Monday, November 07, 2016

Concert review: Kris Kristofferson simply sensational at Segerstrom

Kris Kristofferson performing at the Renee and Henry Segerstrom Concert Hall at Segerstrom Center for the Arts in Costa Mesa. Photo: Doug Gifford, Contributing photographer

Editor's Note: Robert Kinsler's concert review was originally published in The Orange County Register on November 6, 2016 (online).

Kris Kristofferson
Where: Segerstrom Center for the Arts
When: November 5, 2016
Kris Kristofferson performing on Nov. 5,
2016 at the Renee and Henry Segerstrom
Concert Hall in Costa Mesa, CA.
Doug Gifford, Contributing photographer


At age 80, Kris Kristofferson is a bona fide legend. An acclaimed Golden Globe Award-winning actor (for his role in the 1976 film “A Star Is Born”), he is even more celebrated as a singer-songwriter, responsible for classics forever linked with Janis Joplin, Ray Price and Elvis Presley. Additionally, he was a member of the country music supergroup the Highwaymen (in which he joined forces with Waylon Jennings, Willie Nelson and Johnny Cash) from 1985 to 1995.
On Saturday night (Nov. 5, 2016), the Texas native brought his considerable legacy to the Renee and Henry Segerstrom Concert Hall in Costa Mesa for an impressive set of nearly 30 songs performed over 80 minutes. Standing alone center stage and rarely saying much more than, “Thank you, Costa Mesa,” Kristofferson left it up to his songs to connect with the adoring audience. 
Kristofferson’s material is tailor-made for solo outings. As he accompanied himself on acoustic guitar and, occasionally, a harmonica, his raspy baritone often struggled to hit the right notes, but his compelling delivery blending country folk, spoken word and singer-songwriter traditions conveyed the power of literate tales of love, faith, loss and hope with dramatic perfection.
Kristofferson got the biggest cheers for his best-known material (“Sunday Mornin’ Comin’ Down,” “Just the Other Side of Nowhere,” and the night-ending “Please Don’t Tell Me How the Story Ends”), but he tackled each song with an equal sense of purpose. 
After opening with “Shipwrecked in the Eighties” (featuring some fine harmonica play) and “Darby Castle,” Kristofferson played one of his most beloved tracks, “Me and Bobby McGee,” a song is as timeless as any in the country-Americana tradition.
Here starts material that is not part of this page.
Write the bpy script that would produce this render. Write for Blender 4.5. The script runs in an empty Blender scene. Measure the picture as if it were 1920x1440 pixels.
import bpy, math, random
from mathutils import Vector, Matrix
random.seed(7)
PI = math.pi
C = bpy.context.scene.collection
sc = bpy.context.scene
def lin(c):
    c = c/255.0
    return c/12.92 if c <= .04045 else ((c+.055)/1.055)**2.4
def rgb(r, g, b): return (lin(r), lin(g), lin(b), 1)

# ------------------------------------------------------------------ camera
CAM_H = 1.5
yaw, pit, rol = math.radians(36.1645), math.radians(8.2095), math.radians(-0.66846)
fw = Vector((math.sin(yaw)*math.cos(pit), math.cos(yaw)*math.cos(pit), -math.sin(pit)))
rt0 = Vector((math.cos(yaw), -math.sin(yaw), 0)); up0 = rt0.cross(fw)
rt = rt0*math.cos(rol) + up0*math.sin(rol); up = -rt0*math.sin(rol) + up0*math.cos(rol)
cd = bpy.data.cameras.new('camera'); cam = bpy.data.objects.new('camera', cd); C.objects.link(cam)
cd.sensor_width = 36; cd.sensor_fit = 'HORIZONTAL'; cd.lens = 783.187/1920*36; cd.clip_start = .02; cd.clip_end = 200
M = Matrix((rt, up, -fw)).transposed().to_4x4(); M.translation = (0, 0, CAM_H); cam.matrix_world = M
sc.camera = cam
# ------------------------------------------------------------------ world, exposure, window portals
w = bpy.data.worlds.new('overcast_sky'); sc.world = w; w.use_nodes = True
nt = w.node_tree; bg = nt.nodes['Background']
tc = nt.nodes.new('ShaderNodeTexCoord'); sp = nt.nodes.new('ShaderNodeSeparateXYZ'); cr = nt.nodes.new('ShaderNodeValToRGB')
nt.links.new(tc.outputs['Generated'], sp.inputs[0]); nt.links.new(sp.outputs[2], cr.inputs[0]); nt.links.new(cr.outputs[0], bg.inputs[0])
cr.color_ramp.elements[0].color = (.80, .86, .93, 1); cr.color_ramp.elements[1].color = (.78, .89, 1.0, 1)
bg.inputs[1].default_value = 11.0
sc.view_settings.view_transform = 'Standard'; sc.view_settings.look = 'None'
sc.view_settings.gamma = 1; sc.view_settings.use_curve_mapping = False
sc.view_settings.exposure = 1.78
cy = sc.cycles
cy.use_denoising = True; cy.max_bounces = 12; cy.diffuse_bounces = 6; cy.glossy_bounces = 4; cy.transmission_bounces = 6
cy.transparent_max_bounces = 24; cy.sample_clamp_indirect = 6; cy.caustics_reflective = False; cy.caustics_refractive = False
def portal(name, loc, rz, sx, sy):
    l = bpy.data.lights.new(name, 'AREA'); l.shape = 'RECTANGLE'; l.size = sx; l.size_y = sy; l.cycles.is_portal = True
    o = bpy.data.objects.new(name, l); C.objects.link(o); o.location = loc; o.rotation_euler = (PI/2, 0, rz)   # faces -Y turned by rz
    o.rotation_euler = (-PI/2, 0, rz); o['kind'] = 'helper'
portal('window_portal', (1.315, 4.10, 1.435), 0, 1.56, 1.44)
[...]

Other compelling nuggets followed, including “Here Comes That Rainbow Again,” the story-styled track “Casey’s Last Ride” and the confessional “Feeling Mortal,” during which the artist addressed his own mortality, noting that he was descending “like the sun into the sea.” 
Kristofferson has always been able to write love songs that are especially potent; “From Here to Forever,” “Loving Her Was Easier (Than Anything I’ll Ever Do Again)” and “Duvalier’s Dream” were as tender as anything in the set, Kristofferson’s voice conjuring powerful emotions despite the bare-bones arrangements. 
In a concert age of immersive and oft-overwhelming technology, smoke machines, lasers, virtual guest stars, orchestrated sing-alongs and other overwrought clich├ęs, Kristofferson’s concert was refreshingly simple and centered on timeless songs. Because when it comes to music making, Kristofferson is obviously still a rebel at heart.